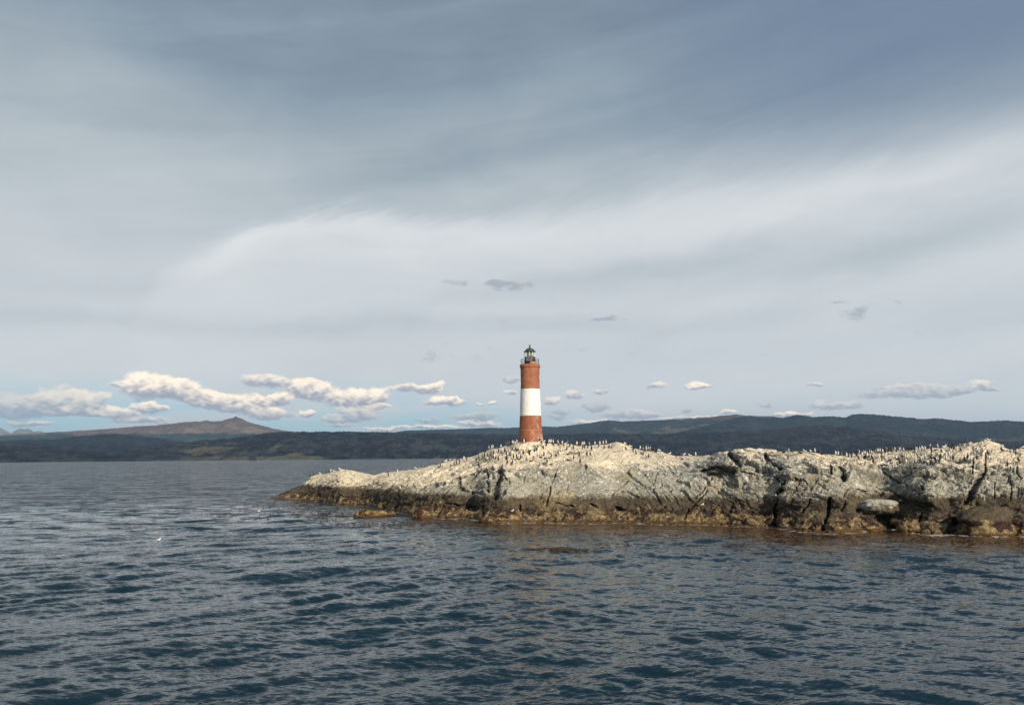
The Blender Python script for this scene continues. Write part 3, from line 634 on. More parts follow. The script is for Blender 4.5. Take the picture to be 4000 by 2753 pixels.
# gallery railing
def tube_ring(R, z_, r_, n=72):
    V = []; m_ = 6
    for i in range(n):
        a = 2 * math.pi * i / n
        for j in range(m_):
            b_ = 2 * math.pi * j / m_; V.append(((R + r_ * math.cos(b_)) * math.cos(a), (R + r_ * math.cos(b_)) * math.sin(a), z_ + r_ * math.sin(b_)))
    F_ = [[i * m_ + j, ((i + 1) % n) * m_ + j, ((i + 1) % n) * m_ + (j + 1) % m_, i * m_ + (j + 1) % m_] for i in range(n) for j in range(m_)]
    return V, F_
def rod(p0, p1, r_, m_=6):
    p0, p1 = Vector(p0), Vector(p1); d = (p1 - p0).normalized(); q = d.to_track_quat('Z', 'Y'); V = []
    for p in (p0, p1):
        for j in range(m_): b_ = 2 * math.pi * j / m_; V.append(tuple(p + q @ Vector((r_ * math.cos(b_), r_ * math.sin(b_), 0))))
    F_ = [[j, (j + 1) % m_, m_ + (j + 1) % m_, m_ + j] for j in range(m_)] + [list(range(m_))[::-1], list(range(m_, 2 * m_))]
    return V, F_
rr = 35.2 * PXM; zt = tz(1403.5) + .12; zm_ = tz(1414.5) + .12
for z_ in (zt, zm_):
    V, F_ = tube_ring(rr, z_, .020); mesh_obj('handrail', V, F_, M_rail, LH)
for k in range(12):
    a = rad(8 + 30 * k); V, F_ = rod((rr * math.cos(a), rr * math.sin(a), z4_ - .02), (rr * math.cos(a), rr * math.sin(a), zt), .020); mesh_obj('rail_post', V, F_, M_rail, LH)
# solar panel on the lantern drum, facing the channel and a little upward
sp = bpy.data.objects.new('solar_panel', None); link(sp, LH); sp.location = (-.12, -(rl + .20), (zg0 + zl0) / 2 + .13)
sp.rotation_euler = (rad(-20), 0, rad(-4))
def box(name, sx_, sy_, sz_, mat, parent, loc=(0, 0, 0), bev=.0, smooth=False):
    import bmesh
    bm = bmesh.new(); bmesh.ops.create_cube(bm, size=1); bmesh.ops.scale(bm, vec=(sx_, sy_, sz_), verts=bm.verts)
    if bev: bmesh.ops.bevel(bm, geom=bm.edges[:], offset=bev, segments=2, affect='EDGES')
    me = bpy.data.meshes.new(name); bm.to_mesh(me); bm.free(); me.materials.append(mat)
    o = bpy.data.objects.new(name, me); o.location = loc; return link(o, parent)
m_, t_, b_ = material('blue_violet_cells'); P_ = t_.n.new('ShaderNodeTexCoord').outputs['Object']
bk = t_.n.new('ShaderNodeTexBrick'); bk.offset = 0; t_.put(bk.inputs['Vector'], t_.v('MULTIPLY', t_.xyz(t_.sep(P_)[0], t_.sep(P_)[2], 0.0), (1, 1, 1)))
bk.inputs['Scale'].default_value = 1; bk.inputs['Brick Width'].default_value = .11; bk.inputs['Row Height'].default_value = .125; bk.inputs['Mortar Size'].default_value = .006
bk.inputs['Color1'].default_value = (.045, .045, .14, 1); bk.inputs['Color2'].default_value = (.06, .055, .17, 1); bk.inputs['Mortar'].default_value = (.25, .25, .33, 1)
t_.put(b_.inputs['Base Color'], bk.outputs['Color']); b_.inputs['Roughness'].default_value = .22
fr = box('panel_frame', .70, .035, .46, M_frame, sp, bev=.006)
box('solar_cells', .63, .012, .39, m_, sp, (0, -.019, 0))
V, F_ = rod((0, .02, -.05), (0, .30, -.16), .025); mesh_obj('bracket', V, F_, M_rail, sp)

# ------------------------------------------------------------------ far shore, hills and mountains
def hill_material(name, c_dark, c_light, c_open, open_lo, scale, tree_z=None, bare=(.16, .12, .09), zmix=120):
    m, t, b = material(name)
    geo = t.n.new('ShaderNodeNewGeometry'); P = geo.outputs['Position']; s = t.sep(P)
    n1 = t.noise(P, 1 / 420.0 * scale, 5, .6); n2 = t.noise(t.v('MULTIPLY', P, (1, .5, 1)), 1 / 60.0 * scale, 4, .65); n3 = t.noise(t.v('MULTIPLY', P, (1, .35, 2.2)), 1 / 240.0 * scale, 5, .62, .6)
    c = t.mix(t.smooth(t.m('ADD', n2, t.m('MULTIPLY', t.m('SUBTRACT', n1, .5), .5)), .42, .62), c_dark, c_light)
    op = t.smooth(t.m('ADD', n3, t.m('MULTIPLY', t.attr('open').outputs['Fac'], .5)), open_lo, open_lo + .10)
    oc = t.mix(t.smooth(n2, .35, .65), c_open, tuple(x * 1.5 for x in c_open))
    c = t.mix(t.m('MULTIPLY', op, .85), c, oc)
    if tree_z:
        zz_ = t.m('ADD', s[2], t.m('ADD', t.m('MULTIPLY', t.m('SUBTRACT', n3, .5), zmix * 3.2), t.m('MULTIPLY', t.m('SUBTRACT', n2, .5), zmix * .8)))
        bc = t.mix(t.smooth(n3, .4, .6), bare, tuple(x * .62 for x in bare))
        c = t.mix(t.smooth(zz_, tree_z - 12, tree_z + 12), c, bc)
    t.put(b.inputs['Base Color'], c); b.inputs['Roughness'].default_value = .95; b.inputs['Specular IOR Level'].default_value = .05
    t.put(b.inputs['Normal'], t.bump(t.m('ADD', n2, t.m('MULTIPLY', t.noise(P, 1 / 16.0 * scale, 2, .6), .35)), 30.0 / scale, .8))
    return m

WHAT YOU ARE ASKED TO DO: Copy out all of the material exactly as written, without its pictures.

ANSWER TO THIS EXERCISE:
The Blender Python script for this scene continues. Write part 3, from line 634 on. More parts follow. The script is for Blender 4.5. Take the picture to be 4000 by 2753 pixels.
# gallery railing
def tube_ring(R, z_, r_, n=72):
    V = []; m_ = 6
    for i in range(n):
        a = 2 * math.pi * i / n
        for j in range(m_):
            b_ = 2 * math.pi * j / m_; V.append(((R + r_ * math.cos(b_)) * math.cos(a), (R + r_ * math.cos(b_)) * math.sin(a), z_ + r_ * math.sin(b_)))
    F_ = [[i * m_ + j, ((i + 1) % n) * m_ + j, ((i + 1) % n) * m_ + (j + 1) % m_, i * m_ + (j + 1) % m_] for i in range(n) for j in range(m_)]
    return V, F_
def rod(p0, p1, r_, m_=6):
    p0, p1 = Vector(p0), Vector(p1); d = (p1 - p0).normalized(); q = d.to_track_quat('Z', 'Y'); V = []
    for p in (p0, p1):
        for j in range(m_): b_ = 2 * math.pi * j / m_; V.append(tuple(p + q @ Vector((r_ * math.cos(b_), r_ * math.sin(b_), 0))))
    F_ = [[j, (j + 1) % m_, m_ + (j + 1) % m_, m_ + j] for j in range(m_)] + [list(range(m_))[::-1], list(range(m_, 2 * m_))]
    return V, F_
rr = 35.2 * PXM; zt = tz(1403.5) + .12; zm_ = tz(1414.5) + .12
for z_ in (zt, zm_):
    V, F_ = tube_ring(rr, z_, .020); mesh_obj('handrail', V, F_, M_rail, LH)
for k in range(12):
    a = rad(8 + 30 * k); V, F_ = rod((rr * math.cos(a), rr * math.sin(a), z4_ - .02), (rr * math.cos(a), rr * math.sin(a), zt), .020); mesh_obj('rail_post', V, F_, M_rail, LH)
# solar panel on the lantern drum, facing the channel and a little upward
sp = bpy.data.objects.new('solar_panel', None); link(sp, LH); sp.location = (-.12, -(rl + .20), (zg0 + zl0) / 2 + .13)
sp.rotation_euler = (rad(-20), 0, rad(-4))
def box(name, sx_, sy_, sz_, mat, parent, loc=(0, 0, 0), bev=.0, smooth=False):
    import bmesh
    bm = bmesh.new(); bmesh.ops.create_cube(bm, size=1); bmesh.ops.scale(bm, vec=(sx_, sy_, sz_), verts=bm.verts)
    if bev: bmesh.ops.bevel(bm, geom=bm.edges[:], offset=bev, segments=2, affect='EDGES')
    me = bpy.data.meshes.new(name); bm.to_mesh(me); bm.free(); me.materials.append(mat)
    o = bpy.data.objects.new(name, me); o.location = loc; return link(o, parent)
m_, t_, b_ = material('blue_violet_cells'); P_ = t_.n.new('ShaderNodeTexCoord').outputs['Object']
bk = t_.n.new('ShaderNodeTexBrick'); bk.offset = 0; t_.put(bk.inputs['Vector'], t_.v('MULTIPLY', t_.xyz(t_.sep(P_)[0], t_.sep(P_)[2], 0.0), (1, 1, 1)))
bk.inputs['Scale'].default_value = 1; bk.inputs['Brick Width'].default_value = .11; bk.inputs['Row Height'].default_value = .125; bk.inputs['Mortar Size'].default_value = .006
bk.inputs['Color1'].default_value = (.045, .045, .14, 1); bk.inputs['Color2'].default_value = (.06, .055, .17, 1); bk.inputs['Mortar'].default_value = (.25, .25, .33, 1)
t_.put(b_.inputs['Base Color'], bk.outputs['Color']); b_.inputs['Roughness'].default_value = .22
fr = box('panel_frame', .70, .035, .46, M_frame, sp, bev=.006)
box('solar_cells', .63, .012, .39, m_, sp, (0, -.019, 0))
V, F_ = rod((0, .02, -.05), (0, .30, -.16), .025); mesh_obj('bracket', V, F_, M_rail, sp)

# ------------------------------------------------------------------ far shore, hills and mountains
def hill_material(name, c_dark, c_light, c_open, open_lo, scale, tree_z=None, bare=(.16, .12, .09), zmix=120):
    m, t, b = material(name)
    geo = t.n.new('ShaderNodeNewGeometry'); P = geo.outputs['Position']; s = t.sep(P)
    n1 = t.noise(P, 1 / 420.0 * scale, 5, .6); n2 = t.noise(t.v('MULTIPLY', P, (1, .5, 1)), 1 / 60.0 * scale, 4, .65); n3 = t.noise(t.v('MULTIPLY', P, (1, .35, 2.2)), 1 / 240.0 * scale, 5, .62, .6)
    c = t.mix(t.smooth(t.m('ADD', n2, t.m('MULTIPLY', t.m('SUBTRACT', n1, .5), .5)), .42, .62), c_dark, c_light)
    op = t.smooth(t.m('ADD', n3, t.m('MULTIPLY', t.attr('open').outputs['Fac'], .5)), open_lo, open_lo + .10)
    oc = t.mix(t.smooth(n2, .35, .65), c_open, tuple(x * 1.5 for x in c_open))
    c = t.mix(t.m('MULTIPLY', op, .85), c, oc)
    if tree_z:
        zz_ = t.m('ADD', s[2], t.m('ADD', t.m('MULTIPLY', t.m('SUBTRACT', n3, .5), zmix * 3.2), t.m('MULTIPLY', t.m('SUBTRACT', n2, .5), zmix * .8)))
        bc = t.mix(t.smooth(n3, .4, .6), bare, tuple(x * .62 for x in bare))
        c = t.mix(t.smooth(zz_, tree_z - 12, tree_z + 12), c, bc)
    t.put(b.inputs['Base Color'], c); b.inputs['Roughness'].default_value = .95; b.inputs['Specular IOR Level'].default_value = .05
    t.put(b.inputs['Normal'], t.bump(t.m('ADD', n2, t.m('MULTIPLY', t.noise(P, 1 / 16.0 * scale, 2, .6), .35)), 30.0 / scale, .8))
    return m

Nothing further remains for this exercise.